And then, in the cruel rhythm of life on this exploited frontier, her brutalized replacement will take up housekeeping.

When we came to the end of the street, I wondered aloud for our group, “Why was she sweeping?”

Someone’s Little Girl

On the long boat ride back to our missionary’s home in Kahunda, Tanzania on the southern shore of Lake Victoria, I thought about when and where the little girl-turned prostitute learned to sweep.

Who taught her?

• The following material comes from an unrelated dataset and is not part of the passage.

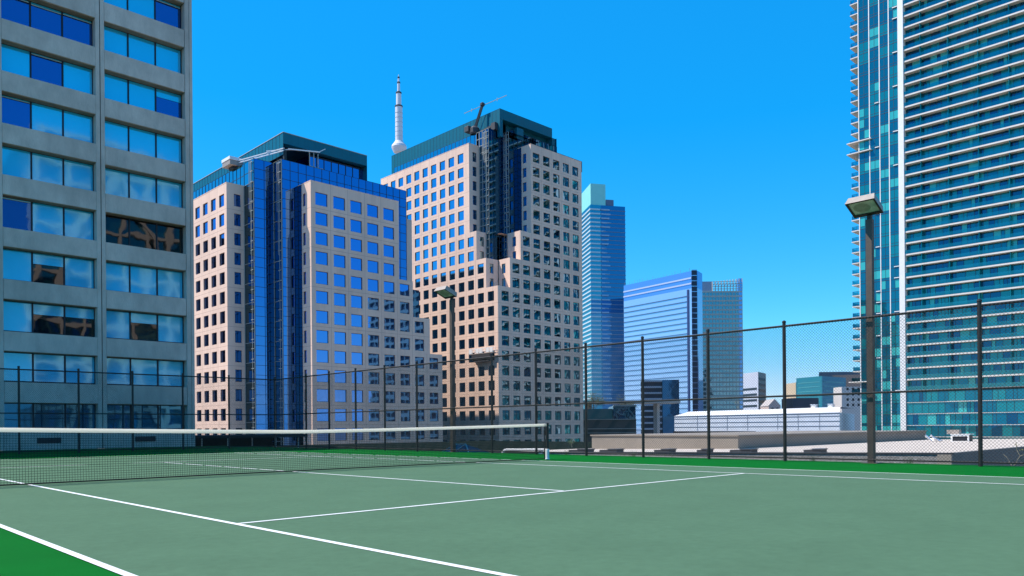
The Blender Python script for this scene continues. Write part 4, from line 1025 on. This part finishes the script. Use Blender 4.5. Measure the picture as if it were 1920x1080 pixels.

Was it her mother, her grandmother?

What were they imagining for her when her little hands grasped the handle for the first time?

What pictures came to her little mind as she swept the dirt floor of the little house she grew up in?

What ordinary innocent dreams of husband, home, and children?

Hate Sin; Beg God

I hated sin more than ever before, begged God for her soul, and asked Him to please break the cycle of generational sin in that evil place.

And I thanked God for the privilege of sending Andy and Margaret Anderson to her world.

“But when He saw the multitudes, He was moved with compassion for them, because they were weary and scattered, like sheep having no shepherd. Then He said to His disciples, ‘The harvest truly is plentiful, but the laborers are few. Therefore pray the Lord of the harvest to send out laborers into His harvest’” (Matthew 9:36-38).